Reduced-Order Modeling of Thermal Dynamics in District Energy Networks using Spectral Clustering

TL;DR

This paper introduces a graph theory-based reduced-order modeling method for thermal dynamics in large district energy networks, enabling efficient simulations with minimal accuracy loss.

Contribution

A novel spectral clustering approach for model order reduction that handles varying flow conditions and improves interpretability over existing methods.

Findings

Achieved 2.3% relative RMS error in temperature predictions.

Reduced computational complexity for city-scale energy grid simulations.

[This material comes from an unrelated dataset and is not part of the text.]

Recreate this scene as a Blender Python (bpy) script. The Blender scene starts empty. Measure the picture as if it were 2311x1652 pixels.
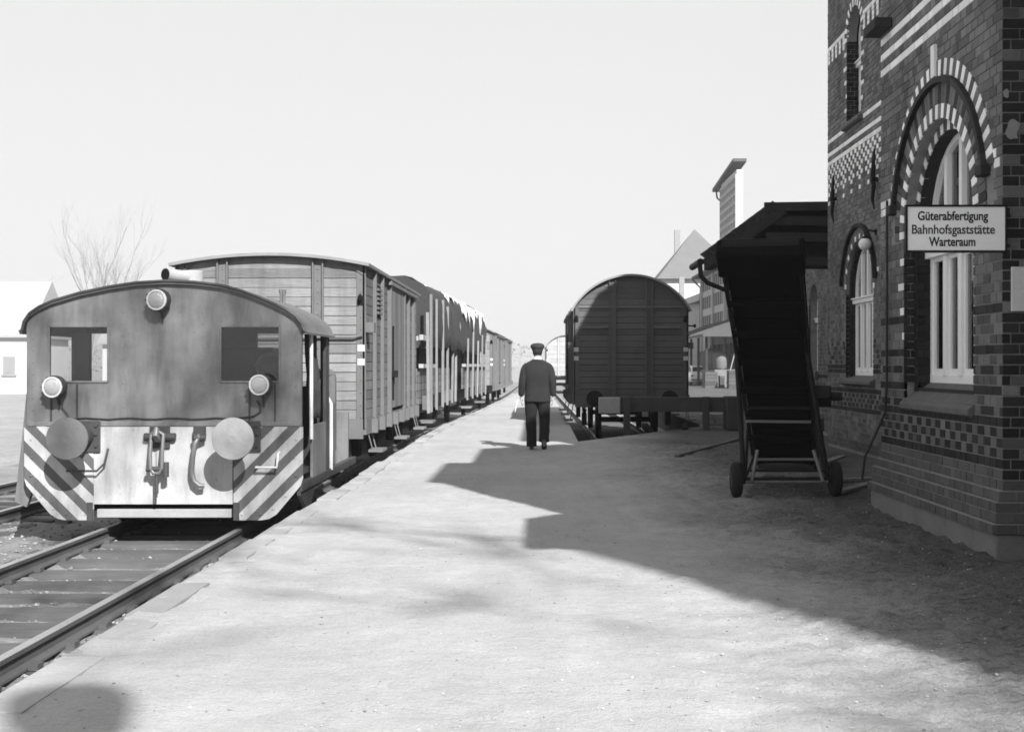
import bpy, bmesh, math, random
from mathutils import Vector, Matrix, noise as mnoise
R = math.radians
random.seed(11)
S = bpy.context.scene
COL = S.collection

# ------------------------------------------------------------------ camera
cam_d = bpy.data.cameras.new('camera')
cam = bpy.data.objects.new('camera', cam_d); COL.objects.link(cam)
cam.location = (0, 0, 1.40)
cam.rotation_euler = (R(90), 0, 0)          # looks along +Y, parallel to the tracks
cam_d.sensor_width = 36.0
cam_d.lens = 2800 / 2311 * 36.0
cam_d.shift_x = -61.5 / 2311
cam_d.clip_start = 0.05
cam_d.clip_end = 6000
S.camera = cam
S.render.resolution_x, S.render.resolution_y = 1024, 731

# ------------------------------------------------------------------ sky and sun
SUN_EL, SUN_AZ = 36.0, 24.0                  # light travels towards (-sin az, +cos az)
W = bpy.data.worlds.new('World'); S.world = W; W.use_nodes = True
nt = W.node_tree; nt.nodes.clear()
sky = nt.nodes.new('ShaderNodeTexSky'); sky.sky_type = 'NISHITA'; sky.sun_disc = False
sky.sun_elevation = R(SUN_EL); sky.sun_rotation = R(180 - SUN_AZ)
sky.air_density = 1.0; sky.dust_density = 1.0; sky.ozone_density = 1.0; sky.altitude = 0
bw = nt.nodes.new('ShaderNodeRGBToBW')       # black and white film
bg = nt.nodes.new('ShaderNodeBackground'); bg.inputs['Strength'].default_value = 0.10
out = nt.nodes.new('ShaderNodeOutputWorld')
# thin white veil over the whole sky: the film shows it almost evenly bright
pw_ = nt.nodes.new('ShaderNodeMath'); pw_.operation = 'POWER'; pw_.inputs[1].default_value = 0.12
ml_ = nt.nodes.new('ShaderNodeMath'); ml_.operation = 'MULTIPLY'; ml_.inputs[1].default_value = 2.72
nt.links.new(sky.outputs[0], bw.inputs[0]); nt.links.new(bw.outputs[0], pw_.inputs[0]); nt.links.new(pw_.outputs[0], ml_.inputs[0])
nt.links.new(ml_.outputs[0], bg.inputs['Color'])
nt.links.new(bg.outputs[0], out.inputs[0])
sd = bpy.data.lights.new('sun', 'SUN'); sd.energy = 3.8; sd.angle = R(0.53); sd.color = (1, 1, 1)
sun = bpy.data.objects.new('sun', sd); COL.objects.link(sun)
ld = Vector((-math.sin(R(SUN_AZ)) * math.cos(R(SUN_EL)), math.cos(R(SUN_AZ)) * math.cos(R(SUN_EL)), -math.sin(R(SUN_EL))))
sun.rotation_euler = ld.to_track_quat('-Z', 'Y').to_euler()
sun.location = (10, -20, 20)
S.view_settings.view_transform = 'Standard'; S.view_settings.look = 'None'
S.view_settings.exposure = 1.42; S.view_settings.gamma = 1.0
S.view_settings.use_curve_mapping = False
S.render.engine = 'CYCLES'
S.cycles.filter_width = 1.7

# ------------------------------------------------------------------ materials (all grey: the photograph is black and white)
def mat(name, base, rough=0.8, var=0.25, scale=3.0, bump=0.15, bscale=40.0, rnd=0.0, metal=0.0, spec=0.4,
        streak=None, fine=0.12, patch=None, grime=None):
    """grey procedural: broad mottling + fine grain + per-piece tone + relief.
    streak=(sx,sy,sz): anisotropic grain in world space; patch=(scale, thresh, colour, amount): worn patches"""
    m = bpy.data.materials.new(name); m.use_nodes = True
    n = m.node_tree; L = n.links
    b = n.nodes['Principled BSDF']
    b.inputs['Roughness'].default_value = rough; b.inputs['Metallic'].default_value = metal
    b.inputs['Specular IOR Level'].default_value = spec
    geo = n.nodes.new('ShaderNodeNewGeometry')
    pos = geo.outputs['Position']
    def math_(op, a, c=None, clamp=False):
        q = n.nodes.new('ShaderNodeMath'); q.operation = op; q.use_clamp = clamp
        for i, v in enumerate((a, c)):
            if v is None: continue
            if isinstance(v, (int, float)): q.inputs[i].default_value = v
            else: L.new(v, q.inputs[i])
        return q.outputs[0]
    def noise_(sc, det=5.0, vec=None, rgh=0.6):
        t = n.nodes.new('ShaderNodeTexNoise'); t.inputs['Scale'].default_value = sc
        t.inputs['Detail'].default_value = det; t.inputs['Roughness'].default_value = rgh
        L.new(vec or pos, t.inputs['Vector']); return t.outputs['Fac']
    v2 = pos
    if streak:
        mp = n.nodes.new('ShaderNodeVectorMath'); mp.operation = 'MULTIPLY'
        mp.inputs[1].default_value = streak; L.new(pos, mp.inputs[0]); v2 = mp.outputs[0]
    f = math_('ADD', math_('MULTIPLY', math_('SUBTRACT', noise_(scale), 0.5), 2.2 * var), 1.0)
    f2 = math_('ADD', math_('MULTIPLY', math_('SUBTRACT', noise_(bscale, 3.0, v2), 0.5), 2.2 * fine), 1.0)
    val = math_('MULTIPLY', math_('MULTIPLY', f, f2), base)
    if rnd:
        oi = n.nodes.new('ShaderNodeObjectInfo')
        r = math_('FRACT', math_('ADD', oi.outputs['Random'], geo.outputs['Random Per Island']))
        val = math_('MULTIPLY', val, math_('ADD', math_('MULTIPLY', math_('SUBTRACT', r, 0.5), 2 * rnd), 1.0))
    if patch:
        ps, th, pc, pa = patch
        k = n.nodes.new('ShaderNodeMapRange'); k.inputs['From Min'].default_value = th; k.inputs['From Max'].default_value = th + 0.08
        k.inputs['To Max'].default_value = pa
        L.new(noise_(ps, 8.0, None, 0.7), k.inputs['Value'])
        mx = n.nodes.new('ShaderNodeMix'); mx.data_type = 'FLOAT'
        L.new(k.outputs[0], mx.inputs[0]); L.new(val, mx.inputs[2]); mx.inputs[3].default_value = pc
        val = mx.outputs[0]
    if grime:                                   # rain streaks and soot: (stretch vector, amount)
        gv = n.nodes.new('ShaderNodeVectorMath'); gv.operation = 'MULTIPLY'; gv.inputs[1].default_value = grime[0]; L.new(pos, gv.inputs[0])
        gk = n.nodes.new('ShaderNodeMapRange'); gk.inputs['From Min'].default_value = 0.44; gk.inputs['From Max'].default_value = 0.72; gk.inputs['To Max'].default_value = grime[1]
        L.new(noise_(1.0, 8.0, gv.outputs[0], 0.65), gk.inputs['Value'])
        val = math_('MULTIPLY', val, math_('SUBTRACT', 1.0, gk.outputs[0]))
    val = math_('MAXIMUM', val, 0.003)
    L.new(val, b.inputs['Base Color'])
    if bump:
        bp = n.nodes.new('ShaderNodeBump'); bp.inputs['Strength'].default_value = min(1, bump * 2); bp.inputs['Distance'].default_value = 0.012
        L.new(noise_(bscale, 5.0, v2), bp.inputs['Height']); L.new(bp.outputs[0], b.inputs['Normal'])
    return m

M = {}
def defm(k, *a, **kw): M[k] = mat(k, *a, **kw)
defm('mortar', 0.22, 0.95, 0.4, 1.5, 0.3, 60, patch=(3.0, 0.55, 0.10, 0.6))
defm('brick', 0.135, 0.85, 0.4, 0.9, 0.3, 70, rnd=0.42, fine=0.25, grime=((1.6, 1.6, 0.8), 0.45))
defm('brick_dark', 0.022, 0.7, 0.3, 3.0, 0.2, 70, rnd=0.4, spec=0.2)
defm('brick_white', 0.840, 0.7, 0.10, 3.0, 0.15, 70, rnd=0.14, fine=0.1, patch=(14.0, 0.68, 0.45, 0.5))
defm('plinth_brick', 0.085, 0.9, 0.3, 2.0, 0.35, 60, rnd=0.2, patch=(3.0, 0.62, 0.2, 0.5))
defm('old_timber', 0.06, 0.9, 0.35, 3.0, 0.4, 30, streak=(0.3, 3, 3), spec=0.2)
defm('concrete', 0.17, 0.95, 0.3, 3.0, 0.35, 40, patch=(4.0, 0.58, 0.10, 0.6))
defm('stone_sill', 0.10, 0.85, 0.35, 6.0, 0.3, 50)
defm('white_paint', 0.82, 0.45, 0.06, 4.0, 0.05, 60, fine=0.05)
defm('dark_wood', 0.036, 0.85, 0.3, 3.0, 0.3, 60, streak=(1, 0.1, 1), spec=0.2)
defm('black_iron', 0.010, 0.6, 0.3, 5.0, 0.1, 60, spec=0.2)
defm('rubber', 0.012, 0.85, 0.2, 8.0, 0.2, 90, spec=0.2)
defm('conveyor_belt', 0.005, 0.9, 0.3, 4.0, 0.1, 50, spec=0.05)
defm('steel_worn', 0.16, 0.45, 0.3, 6.0, 0.1, 80, metal=0.3)
defm('rail_side', 0.075, 0.8, 0.3, 5.0, 0.25, 50)
defm('rail_top', 0.42, 0.35, 0.15, 3.0, 0.05, 60, metal=0.6)
defm('sleeper', 0.075, 0.9, 0.3, 3.0, 0.5, 14, rnd=0.3, streak=(0.15, 3, 1), fine=0.35)
defm('loco_paint', 0.155, 0.5, 0.22, 2.4, 0.10, 14, patch=(7.0, 0.64, 0.06, 0.6), fine=0.10, grime=((5, 5, 0.9), 0.5))
defm('loco_dark', 0.042, 0.55, 0.25, 3.0, 0.1, 40)
defm('loco_roof', 0.110, 0.6, 0.3, 3.0, 0.15, 30)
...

Applicable to dynamic flow scenarios with multiple producers.

Abstract

Simulation of thermal dynamics in city-scale district energy grids often becomes computationally prohibitive for long simulation runs. Current model order reduction methods offer limited interpretability with regards to the non-reduced system, and are not in general applicable for e.g., varying flow rates, multiple producers, or changing flow directions. This article presents a novel method based on graph theory that approximates the solution of an optimization problem that minimizes the local truncation error for heat transport in the grid. It is shown that the method can be used to reduce the thermal dynamic model of a city-scale energy grid, resulting in a coarser temporal and spatial resolution. The relative root mean square error was 2.3\% for the temperature in the evaluation scenario, comparing the reduced-order system with the non-reduced system at the instances of the coarser time-step.